Goodbye to "Girls"
Wednesday, April 19, 2017 at 10:15AM
Chris Feil in Girls, HBO, Lena Dunham, TV, comedy

by Chris Feil

This Sunday HBO ended the six season run of Girls, Lena Dunham’s caustic and compassionate take on millennial Brooklynites. The series ended much as it began: with a wide range of qualitative opinions, as frustrating as it was rife with conversation points, uneven but special.

The final season was its the choppiest since its earliest days, often one of its more unsatisfying. After seeming primed to get her shit together at the end of season five, that charged feeling of a new life chapter was delivered in the unexpected form of Hannah’s pregnancy. Marnie was running out of gas as her divorce finalized and her music career was on its most pathetic last legs. Elijah inched closer to Broadway. Jessa took a backseat as a villain without much of a story, and Shoshana was barely there at all, even less than usual. Despite its comic stride holding up from the previous season, this season’s form felt sloppy and scattered despite Hannah’s long-game story arc.

But this season was however one of its boldest leaps of faith yet. Hannah’s pregnancy wasn’t so much of Girls’s “jump the shark” moment because it followed the same immature irrationality that Hannah has always carried with her. And as usual, Hannah tries to pass this off as maturity. The question of whether or not this was *the* changing moment was a question that lingered all season, and smartly.

Do we sometimes become a ghost in our lives, like Jessa? Do we gradually step away from destructive forces in our life and they don’t notice until you’ve completely written them off, as Shoshana does?
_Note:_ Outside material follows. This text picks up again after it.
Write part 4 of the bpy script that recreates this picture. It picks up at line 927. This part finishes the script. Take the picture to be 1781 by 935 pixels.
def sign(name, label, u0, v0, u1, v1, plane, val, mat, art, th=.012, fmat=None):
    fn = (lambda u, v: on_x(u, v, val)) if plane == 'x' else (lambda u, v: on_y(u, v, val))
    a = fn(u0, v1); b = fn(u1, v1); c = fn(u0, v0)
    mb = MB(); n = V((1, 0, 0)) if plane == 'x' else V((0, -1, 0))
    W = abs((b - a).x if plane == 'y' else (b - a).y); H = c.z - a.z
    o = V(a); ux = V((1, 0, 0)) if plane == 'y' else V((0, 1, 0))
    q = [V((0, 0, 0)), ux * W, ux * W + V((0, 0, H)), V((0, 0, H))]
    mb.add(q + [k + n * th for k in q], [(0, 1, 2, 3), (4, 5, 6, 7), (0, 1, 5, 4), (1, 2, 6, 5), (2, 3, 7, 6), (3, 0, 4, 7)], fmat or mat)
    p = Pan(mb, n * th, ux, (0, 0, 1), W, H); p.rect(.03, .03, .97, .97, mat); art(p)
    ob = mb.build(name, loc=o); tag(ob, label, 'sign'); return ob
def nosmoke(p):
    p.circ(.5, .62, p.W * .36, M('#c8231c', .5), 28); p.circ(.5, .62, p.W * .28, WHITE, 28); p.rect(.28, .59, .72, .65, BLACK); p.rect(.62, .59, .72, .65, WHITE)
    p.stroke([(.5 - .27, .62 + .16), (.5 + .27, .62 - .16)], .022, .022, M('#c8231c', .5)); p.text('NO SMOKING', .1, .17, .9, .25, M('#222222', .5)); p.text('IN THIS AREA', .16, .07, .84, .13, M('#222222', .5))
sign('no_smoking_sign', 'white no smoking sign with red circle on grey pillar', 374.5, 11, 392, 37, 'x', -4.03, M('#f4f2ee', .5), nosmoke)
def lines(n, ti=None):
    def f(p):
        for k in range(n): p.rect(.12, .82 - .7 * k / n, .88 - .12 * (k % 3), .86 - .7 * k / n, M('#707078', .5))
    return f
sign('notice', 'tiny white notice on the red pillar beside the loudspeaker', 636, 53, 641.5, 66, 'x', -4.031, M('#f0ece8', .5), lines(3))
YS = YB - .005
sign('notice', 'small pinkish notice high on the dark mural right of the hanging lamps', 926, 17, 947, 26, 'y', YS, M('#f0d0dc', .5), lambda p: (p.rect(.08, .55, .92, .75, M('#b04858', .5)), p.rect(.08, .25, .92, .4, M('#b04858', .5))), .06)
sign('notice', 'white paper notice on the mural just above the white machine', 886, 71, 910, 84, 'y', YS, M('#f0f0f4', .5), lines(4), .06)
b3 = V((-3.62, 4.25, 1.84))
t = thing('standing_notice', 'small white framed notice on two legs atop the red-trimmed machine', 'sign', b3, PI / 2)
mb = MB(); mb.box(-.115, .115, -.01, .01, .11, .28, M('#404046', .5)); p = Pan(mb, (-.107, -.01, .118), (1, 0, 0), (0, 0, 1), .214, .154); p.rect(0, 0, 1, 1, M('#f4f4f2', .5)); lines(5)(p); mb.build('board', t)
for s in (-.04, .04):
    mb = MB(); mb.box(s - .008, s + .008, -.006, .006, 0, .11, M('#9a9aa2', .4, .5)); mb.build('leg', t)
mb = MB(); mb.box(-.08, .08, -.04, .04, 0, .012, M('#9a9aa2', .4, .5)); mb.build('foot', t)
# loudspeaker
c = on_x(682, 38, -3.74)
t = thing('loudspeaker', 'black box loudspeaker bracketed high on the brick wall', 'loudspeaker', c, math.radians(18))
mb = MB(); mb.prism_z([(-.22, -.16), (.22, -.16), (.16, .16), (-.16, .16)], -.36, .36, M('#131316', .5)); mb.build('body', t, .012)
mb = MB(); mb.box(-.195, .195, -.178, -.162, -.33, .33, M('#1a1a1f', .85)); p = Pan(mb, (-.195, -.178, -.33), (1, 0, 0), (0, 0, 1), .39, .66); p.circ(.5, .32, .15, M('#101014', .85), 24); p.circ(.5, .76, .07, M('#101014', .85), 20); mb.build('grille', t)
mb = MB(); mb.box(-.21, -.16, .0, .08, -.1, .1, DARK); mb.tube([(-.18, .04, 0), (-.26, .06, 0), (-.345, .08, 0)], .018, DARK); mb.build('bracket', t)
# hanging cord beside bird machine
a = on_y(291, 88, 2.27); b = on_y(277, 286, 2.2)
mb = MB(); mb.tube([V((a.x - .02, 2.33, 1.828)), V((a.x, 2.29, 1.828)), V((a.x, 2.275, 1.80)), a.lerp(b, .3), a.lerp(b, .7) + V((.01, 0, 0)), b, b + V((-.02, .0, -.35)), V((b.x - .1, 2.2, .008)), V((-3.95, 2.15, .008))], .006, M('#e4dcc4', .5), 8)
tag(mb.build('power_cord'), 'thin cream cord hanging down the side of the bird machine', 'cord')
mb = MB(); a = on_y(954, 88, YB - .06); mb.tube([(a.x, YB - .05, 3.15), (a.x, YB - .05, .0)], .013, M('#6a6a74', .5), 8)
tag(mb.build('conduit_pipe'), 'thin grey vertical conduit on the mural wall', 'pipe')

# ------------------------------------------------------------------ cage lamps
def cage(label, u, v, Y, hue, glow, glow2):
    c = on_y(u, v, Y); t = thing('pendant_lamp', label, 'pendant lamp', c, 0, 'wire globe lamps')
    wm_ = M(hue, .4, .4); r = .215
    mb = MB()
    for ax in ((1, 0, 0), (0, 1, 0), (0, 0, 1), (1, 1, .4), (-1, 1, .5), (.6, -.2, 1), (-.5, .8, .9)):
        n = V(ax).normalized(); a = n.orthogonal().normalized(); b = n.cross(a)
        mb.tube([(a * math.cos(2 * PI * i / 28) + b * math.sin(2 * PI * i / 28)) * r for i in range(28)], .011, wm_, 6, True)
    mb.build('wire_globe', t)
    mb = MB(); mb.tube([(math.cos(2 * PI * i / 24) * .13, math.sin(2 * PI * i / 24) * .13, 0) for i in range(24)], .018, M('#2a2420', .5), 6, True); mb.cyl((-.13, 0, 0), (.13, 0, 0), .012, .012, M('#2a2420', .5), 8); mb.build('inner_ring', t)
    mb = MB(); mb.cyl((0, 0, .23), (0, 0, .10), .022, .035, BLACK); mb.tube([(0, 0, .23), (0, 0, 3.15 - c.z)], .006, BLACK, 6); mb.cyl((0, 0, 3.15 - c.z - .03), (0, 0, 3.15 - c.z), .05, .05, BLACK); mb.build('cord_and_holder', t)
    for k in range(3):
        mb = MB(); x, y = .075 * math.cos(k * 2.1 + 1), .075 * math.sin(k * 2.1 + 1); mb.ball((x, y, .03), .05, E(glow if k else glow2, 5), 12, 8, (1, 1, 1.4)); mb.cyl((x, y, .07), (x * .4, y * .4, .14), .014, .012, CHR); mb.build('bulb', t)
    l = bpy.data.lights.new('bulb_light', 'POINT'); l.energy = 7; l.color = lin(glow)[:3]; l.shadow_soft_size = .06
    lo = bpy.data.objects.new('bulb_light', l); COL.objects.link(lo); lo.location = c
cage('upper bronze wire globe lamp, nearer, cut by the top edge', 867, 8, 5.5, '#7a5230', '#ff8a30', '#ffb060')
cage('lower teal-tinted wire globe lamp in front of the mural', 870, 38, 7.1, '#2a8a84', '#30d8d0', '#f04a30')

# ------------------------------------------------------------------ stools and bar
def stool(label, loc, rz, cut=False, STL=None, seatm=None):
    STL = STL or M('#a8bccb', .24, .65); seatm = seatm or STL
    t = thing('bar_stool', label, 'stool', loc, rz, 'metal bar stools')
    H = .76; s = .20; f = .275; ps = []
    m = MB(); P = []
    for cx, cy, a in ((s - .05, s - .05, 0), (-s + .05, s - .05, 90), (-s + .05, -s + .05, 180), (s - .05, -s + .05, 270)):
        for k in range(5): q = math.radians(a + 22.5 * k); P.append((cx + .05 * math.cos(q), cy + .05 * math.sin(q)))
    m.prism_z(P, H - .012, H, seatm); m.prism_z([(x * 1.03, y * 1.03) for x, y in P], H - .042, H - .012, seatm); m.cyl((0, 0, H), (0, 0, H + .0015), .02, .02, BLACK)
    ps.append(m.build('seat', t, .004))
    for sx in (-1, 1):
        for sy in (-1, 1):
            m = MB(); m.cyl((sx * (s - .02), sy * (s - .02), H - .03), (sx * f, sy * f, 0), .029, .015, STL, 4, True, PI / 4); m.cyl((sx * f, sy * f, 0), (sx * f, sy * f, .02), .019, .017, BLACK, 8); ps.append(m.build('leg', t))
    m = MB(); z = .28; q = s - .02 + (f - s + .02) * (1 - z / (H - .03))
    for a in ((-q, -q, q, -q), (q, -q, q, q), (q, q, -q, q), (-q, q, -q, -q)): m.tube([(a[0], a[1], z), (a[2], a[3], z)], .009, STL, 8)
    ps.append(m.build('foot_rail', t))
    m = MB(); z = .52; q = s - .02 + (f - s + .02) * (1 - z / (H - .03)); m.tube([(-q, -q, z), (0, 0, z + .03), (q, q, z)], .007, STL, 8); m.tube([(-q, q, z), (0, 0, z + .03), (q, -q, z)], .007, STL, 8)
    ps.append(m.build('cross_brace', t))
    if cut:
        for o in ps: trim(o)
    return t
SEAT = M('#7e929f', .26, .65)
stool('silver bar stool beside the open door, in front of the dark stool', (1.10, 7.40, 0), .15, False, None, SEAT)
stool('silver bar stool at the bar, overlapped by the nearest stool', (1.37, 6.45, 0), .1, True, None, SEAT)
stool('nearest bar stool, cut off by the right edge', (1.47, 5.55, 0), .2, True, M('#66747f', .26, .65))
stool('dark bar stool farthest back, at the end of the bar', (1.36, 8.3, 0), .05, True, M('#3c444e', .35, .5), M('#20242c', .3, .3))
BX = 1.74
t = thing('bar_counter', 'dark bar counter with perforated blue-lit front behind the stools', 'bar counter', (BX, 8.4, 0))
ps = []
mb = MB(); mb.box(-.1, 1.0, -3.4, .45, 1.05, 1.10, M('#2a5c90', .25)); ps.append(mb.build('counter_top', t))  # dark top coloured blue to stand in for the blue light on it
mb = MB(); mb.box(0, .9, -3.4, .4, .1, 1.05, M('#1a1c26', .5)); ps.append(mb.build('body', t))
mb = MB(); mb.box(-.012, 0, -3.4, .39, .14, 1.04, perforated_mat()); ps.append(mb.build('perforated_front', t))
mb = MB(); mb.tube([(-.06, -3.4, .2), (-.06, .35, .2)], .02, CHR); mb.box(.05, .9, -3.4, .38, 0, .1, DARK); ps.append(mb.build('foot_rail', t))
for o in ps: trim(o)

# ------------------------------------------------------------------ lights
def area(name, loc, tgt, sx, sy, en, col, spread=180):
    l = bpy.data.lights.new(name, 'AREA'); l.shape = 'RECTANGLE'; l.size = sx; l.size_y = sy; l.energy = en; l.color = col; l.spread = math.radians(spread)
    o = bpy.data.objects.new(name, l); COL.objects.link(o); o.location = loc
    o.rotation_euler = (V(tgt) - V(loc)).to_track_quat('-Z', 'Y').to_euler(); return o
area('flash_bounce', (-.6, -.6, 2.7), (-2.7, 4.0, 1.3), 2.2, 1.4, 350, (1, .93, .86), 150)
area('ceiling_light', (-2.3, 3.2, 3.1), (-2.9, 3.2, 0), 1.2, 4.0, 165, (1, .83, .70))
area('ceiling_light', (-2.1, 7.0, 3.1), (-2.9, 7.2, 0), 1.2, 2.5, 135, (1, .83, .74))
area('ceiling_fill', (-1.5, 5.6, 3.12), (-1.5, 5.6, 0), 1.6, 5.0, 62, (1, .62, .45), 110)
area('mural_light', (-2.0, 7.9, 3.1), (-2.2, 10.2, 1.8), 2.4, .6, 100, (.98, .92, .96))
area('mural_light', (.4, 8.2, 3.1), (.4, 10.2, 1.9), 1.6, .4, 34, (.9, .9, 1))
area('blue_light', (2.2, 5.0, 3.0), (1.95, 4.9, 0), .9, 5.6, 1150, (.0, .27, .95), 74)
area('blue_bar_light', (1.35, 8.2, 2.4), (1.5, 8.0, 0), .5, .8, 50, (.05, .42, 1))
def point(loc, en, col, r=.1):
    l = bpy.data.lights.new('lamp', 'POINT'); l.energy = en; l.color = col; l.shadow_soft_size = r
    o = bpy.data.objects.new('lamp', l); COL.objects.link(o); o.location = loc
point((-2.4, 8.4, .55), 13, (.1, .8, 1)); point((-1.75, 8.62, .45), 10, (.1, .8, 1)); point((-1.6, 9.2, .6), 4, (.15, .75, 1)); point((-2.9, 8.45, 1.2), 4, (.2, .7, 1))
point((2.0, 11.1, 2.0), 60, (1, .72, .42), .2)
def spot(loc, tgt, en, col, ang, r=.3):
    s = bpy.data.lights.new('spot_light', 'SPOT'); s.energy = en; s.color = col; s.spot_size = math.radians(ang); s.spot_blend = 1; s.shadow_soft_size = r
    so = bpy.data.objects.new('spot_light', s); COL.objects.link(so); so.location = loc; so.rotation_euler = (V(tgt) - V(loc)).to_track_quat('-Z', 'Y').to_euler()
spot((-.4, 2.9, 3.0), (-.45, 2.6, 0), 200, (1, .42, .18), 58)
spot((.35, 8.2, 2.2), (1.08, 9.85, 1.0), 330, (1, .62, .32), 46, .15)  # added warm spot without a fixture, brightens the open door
What if there’s never a wake up call, or too many too count, like Marnie? A better question is: how do you portray those struggles in a way that’s honest and not preachy, and often very very funny?

Now that it’s gone, I don’t see any show on television that takes the creative risks that Girls did - embodying the wrong side of controversial arguments, trusting the audience’s relationship with deeply flawed characters, even narrative risks it took it that may not have made much sense afterwards. At the show’s worst, it always felt alive. It was always in transition just like its subject, accepting its mistakes along the way.

That’s not to say that a sucky episode or clunky moment was intentional or wise on Girls’s part. Like any other show, not every episode can or should be a knockout. There’s the murky terrain of embodying Hannah’s privilege (her functional use of people of color this season were the worst, and her luck with inexplicable jobs is a justified point of anger in the audience) without explicitly condemning it, that still needed more clarity of intention to pull off what I think it was getting at.

I think we’ll otherwise remember the show for its intent behind its mistakes - once the lightning rods and controversies are forgotten, at least. And provided Dunham doesn’t continue to put her foot in her mouth now that she’s not channelling Hannah. Though I think this season was her best acting work yet, an impossible high wire act in the overall arc and in tiny moments, and the best thing about that distancing finale. If we should be bringing Girls back into the Emmy fold, her work is worthy.

Compared to other shows, this end was able to play into our need for audience closure and its own less definitive ambitions. There’s honesty in the ambiguous, more unfinished stories within ensemble, but there’s something a little honest too in the more pat happy endings of the likes of Ray or Shoshana or Elijah. It reads like the kind of friend we can project an entire lifetime of happiness onto just because of where we ended with them. I’m with the camp that was negative on the finale itself, though I admire how removed it feels from the rest of the season and what that might mean for Hannah and Marnie.

In some ways, Girls has always been subconsciously confusing to the audience for how much it loves and accepts its fuckup characters when we might have cut them out of our lives. The exasperation we feel with them is the same we feel with our own embarrassing mistakes. By extension, maybe it loved us where we found ourselves unlovable.

Girls made a mess of your social media feeds, took even a tiny bit of a win for body representation, and it made you care about these people who made mostly bad decisions. You may be glad it’s gone already, but no comedy on television is as worthwhile in its divisiveness. It may not have been a flawless sendoff, but I’ll miss this scrappy, smart, frustrating fuckup of a show.